Does calling a constructor from a constructor create two objects? Yes.
Extra information that may help:
The base constructor is always called before derived constructor and destructors are called in the opposite order (derived first).
Code:
class A {};
class B : public A {};
class C : public B {};
When you create an instance of C, constructor of A is called followed by B and then C. When the instance is destroyed, the destructor of C is called followed by B and finally A. This order is important. Anything you do inside constructors does not effect the overall order. (Of course if you create an instance of A inside constructor of B then it may seem like the compiler isn't respecting this order but technically it's still the same order.)
As Salem has said, a good approach to understanding this is to add print statements to constructors and destructors. Two individual objects are guaranteed to have different memory address so you can print addresses as well to help you.

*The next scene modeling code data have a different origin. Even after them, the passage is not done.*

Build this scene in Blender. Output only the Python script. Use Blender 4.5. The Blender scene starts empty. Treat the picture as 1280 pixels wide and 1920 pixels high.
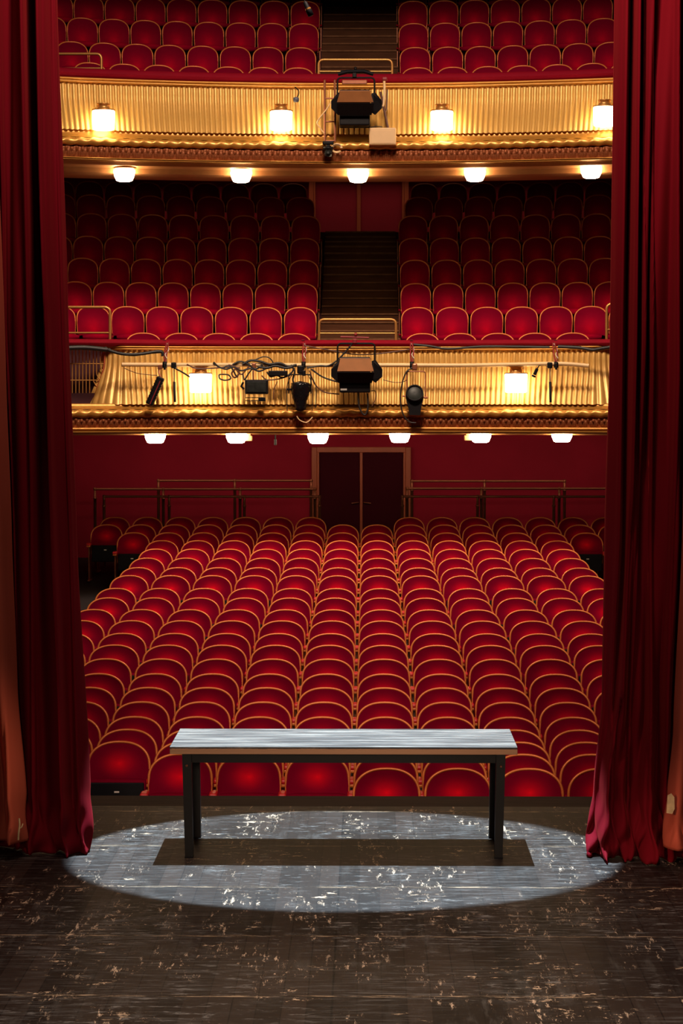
import bpy, math, random
from mathutils import Vector, Matrix
R_ = random.Random(7)
C = bpy.context.scene.collection
SC = bpy.context.scene
PI = math.pi

# ------------------------------------------------------------------ camera
F = 4200.0
CX, HC = 0.13, 2.78
YAW, PIT = math.atan(50 / F), math.atan(212 / F)
FWD = Vector((-math.sin(YAW) * math.cos(PIT), math.cos(YAW) * math.cos(PIT), -math.sin(PIT)))
RGT = Vector((math.cos(YAW), math.sin(YAW), 0))
UPV = RGT.cross(FWD)
CAM = Vector((CX, 0, HC))
cam_d = bpy.data.cameras.new('camera'); cam = bpy.data.objects.new('camera', cam_d); C.objects.link(cam)
cam_d.sensor_fit = 'VERTICAL'; cam_d.sensor_height = 36; cam_d.sensor_width = 24
cam_d.lens = F / 1920 * 36; cam_d.clip_end = 200
m = Matrix.Identity(4)
for i in range(3):
    m[i][0], m[i][1], m[i][2], m[i][3] = RGT[i], UPV[i], -FWD[i], CAM[i]
cam.matrix_world = m
SC.camera = cam

# ------------------------------------------------------------------ light
SC.view_settings.view_transform = 'Standard'; SC.view_settings.look = 'None'
SC.view_settings.gamma = 1; SC.view_settings.use_curve_mapping = False
SC.view_settings.exposure = 0.0
SC.cycles.use_denoising = True
SC.cycles.max_bounces = 6
SC.cycles.sample_clamp_indirect = 6.0
w = bpy.data.worlds.new('world'); SC.world = w; w.use_nodes = True
w.node_tree.nodes['Background'].inputs[0].default_value = (0.02, 0.016, 0.02, 1)
w.node_tree.nodes['Background'].inputs[1].default_value = 0.15

def area(name, loc, target, size, power, col, sy=None):
    d = bpy.data.lights.new(name, 'AREA'); d.energy = power; d.color = col; d.size = size
    if sy: d.shape = 'RECTANGLE'; d.size_y = sy
    o = bpy.data.objects.new(name, d); C.objects.link(o); o.location = loc
    o.rotation_euler = (Vector(target) - Vector(loc)).to_track_quat('-Z', 'Y').to_euler()
    return o
HOUSE = area('house_light', (0, 22.5, 12.8), (0, 31, 1), 2.2, 720, (1.0, 0.76, 0.58)); HOUSE.data.spread = math.radians(96)
FRONT = area('front_of_house_light', (0, 9.5, 9.5), (0, 21, 0), 1.2, 70, (1.0, 0.74, 0.58)); FRONT.data.spread = math.radians(50)
BORDER = area('stage_border_light', (0.3, 6.5, 8.5), (0.3, 9.9, 0.0), 3.0, 72, (1.0, 0.80, 0.66), 1.0); BORDER.data.spread = math.radians(42)
SIDE_L = area('stage_left_light', (-1.1, 12.0, 7.8), (-2.4, 13.65, 4.3), 0.25, 26, (1.0, 0.58, 0.46)); SIDE_L.data.spread = math.radians(75)
SIDE_R = area('stage_right_light', (0.9, 11.6, 7.8), (2.2, 13.55, 4.4), 0.25, 36, (1.0, 0.55, 0.42)); SIDE_R.data.spread = math.radians(75)
WING_L = area('wing_light', (0.9, 10.4, 1.9), (-2.45, 13.4, 0.5), 0.25, 0.8, (1.0, 0.62, 0.40)); WING_L.data.spread = math.radians(16)
WING_R = area('wing_light', (-0.6, 9.8, 1.6), (2.0, 13.3, 0.15), 0.25, 0.45, (1.0, 0.55, 0.36)); WING_R.data.spread = math.radians(12)
FILL = area('auditorium_fill_light', (0.6, -5.0, 4.6), (0, 15, 0.4), 2.5, 9, (1.0, 0.70, 0.50)); FILL.data.spread = math.radians(11)
WASH_1 = area('stalls_wall_fill', (0, 37.0, 2.15), (0, 39.4, 1.55), 10.0, 22, (1.0, 0.62, 0.40), 0.2); WASH_1.data.spread = math.radians(120)  # unseen area light added to brighten the wall behind the stalls
WASH_2 = area('balcony_wall_fill', (0, 40.25, 7.3), (0, 40.95, 5.2), 10.0, 16, (1.0, 0.62, 0.40), 0.2); WASH_2.data.spread = math.radians(120)  # unseen area light added to lift the lower balcony's back wall
sd = bpy.data.lights.new('stage_spot', 'SPOT'); SPOT = bpy.data.objects.new('stage_spot', sd); C.objects.link(SPOT)
sd.energy = 16500; sd.color = (0.64, 0.84, 1.0); sd.shadow_soft_size = 0.012; sd.spot_blend = 0.12
SPX = -0.02
SPOT.location = (SPX - 0.02, 15.6, 8.57)
SPOT.rotation_euler = (Vector((SPX, 13.58, 0)) - SPOT.location).to_track_quat('-Z', 'Y').to_euler()
sd.spot_size = 2 * math.atan(1.47 / 8.7)
SPOT.scale = (1.15, 1.0, 1.0)

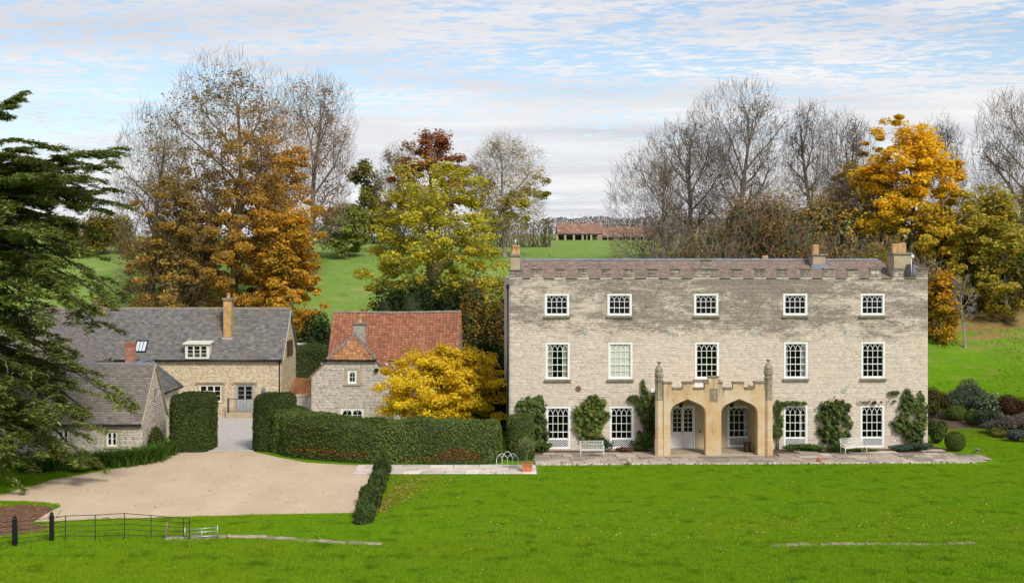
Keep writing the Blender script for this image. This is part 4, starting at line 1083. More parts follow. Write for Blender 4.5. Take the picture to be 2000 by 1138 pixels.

Sometimes your class has multiple constructors and you want to call two or more of them. Before C++11 there wasn't a nice way of doing this, you had to move code from constructors to methods and call them instead. As King Mir has mentioned C++11 lets you delegate constructors.
Code:
class A {
public:
A() {
std::cout << "A()\n";
}
};
class B : public A {
public:
B() : B(10) {
std::cout << "B()\n";
// B(10); // this will mostly likely do something you're not expecting, a temporary instance of B will be created, value of x is indeterminate
}
B(int i) : x(i) {
std::cout << "B(int)\n";
std::cout << "x is " << x << "\n";
}
private:
int x;
};
The output when you create B instance:
Code:
A()
B(int)
x is 10
B()
So the constructor of the base class is always called first which is good.